On the night of July 7 I had a dream entirely in Finnish. I cannot recall the last time I dreamt in Finnish, at least not since the summer of 2000. At that time I lived in Helsinki for the specific purpose of learning Finnish, and I sometimes dreamt in the language of my studies. I suppose with my inundation in the language in advance of my tenth trip to Finland next month, I have been overdoing it in all things Fennica. Dreams are not always rational–I cannot explain why things happened the way they did, but I will write about all that I can still remember.
I was dreaming about the members of Värttinä. I was speaking at first to violinist Lassi Logrén. I have seen Värttinä perform many times (including once in Toronto) and I met up for coffee with Lassi prior to their Toronto gig. I was talking to Lassi in Finnish, yet he was not answering in any discernible language. My greatest linguistic weakness is aural comprehension; I often say that I could never be an interpreter. I can read the language, write it, speak it and translate it, but ask me to comprehend what it is you’ve just said to me and I am often at a loss. This incompetence does not apply to my knowledge of French, German or Romansch. I still have to train myself to parse Finnish as a spoken language. I can easily identify Finnish when I hear it spoken (in fact, when Mark and I were in Florida earlier this year I divebombed a conversation between two Finnish tourists who were chatting by the Easter chocolates in WalMart, so I suppose I am being rather hard on myself in assessing my aural comprehension) but nonetheless, Lassi was not answering me in Finnish. He was speaking some gibberish which made my dreamy self feel totally incompetent. Was my subconscious aware of my weak ability to understand the spoken language, so I ended up dreaming what I did so that I wouldn’t end up having to understand anything said to me?

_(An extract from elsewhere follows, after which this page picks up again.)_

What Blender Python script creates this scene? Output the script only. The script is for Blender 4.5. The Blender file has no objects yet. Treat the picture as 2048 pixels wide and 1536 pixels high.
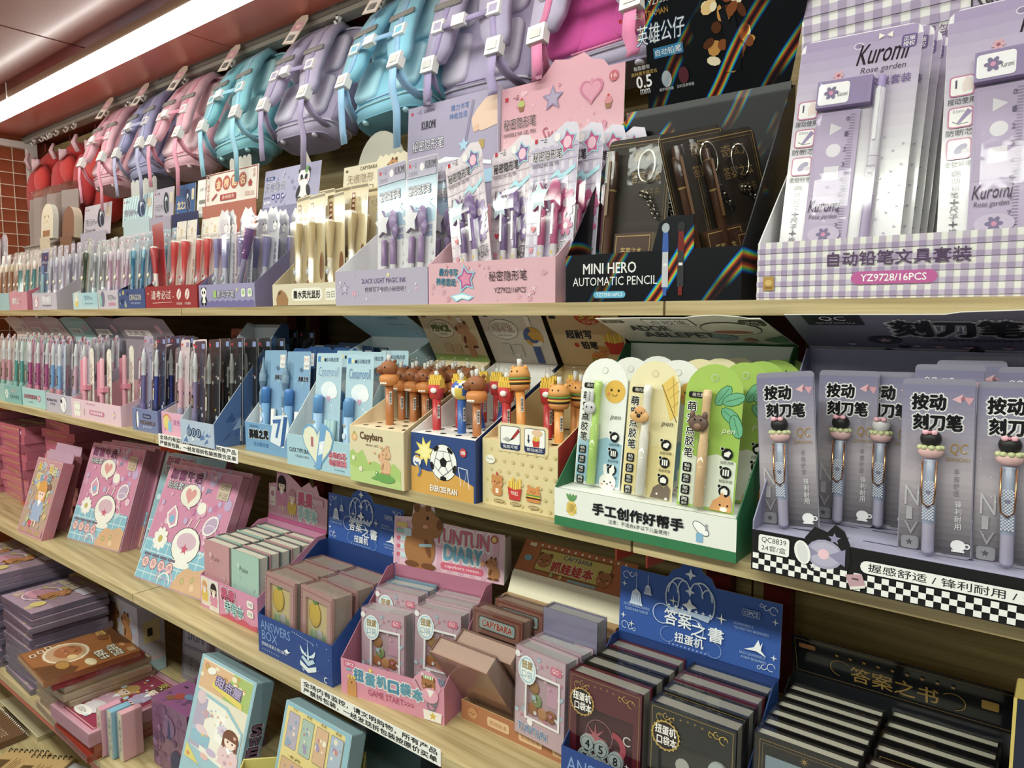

We were outside and I continued walking a long time until I came to a sandpit used for long jumps. I saw Värttinä singer Karoliina Kantelinen getting ready to do a standing long jump next to a black-haired woman, but this other woman was not with Värttinä. Karoliina was wearing the same dress she wore on the cover of the band’s latest album, Viena. I thought that Karoliina sure wasn’t going to jump very far while being constricted in a dress like that. Besides, she’d get it all dirty once she landed in the sand. She couldn’t go on stage wearing a dirty dress.
Then I walked over to chat with former Värttinä singer Johanna Virtanen (now Johanna Hytti). Outside was full of people, crowds gathering around Johanna and Lassi. I woke up at that point. I wonder if this dream foreshadows any on-the-street encounters next month. I have indeed run into Värttinä band members on the streets of Helsinki, not prior to or after a concert.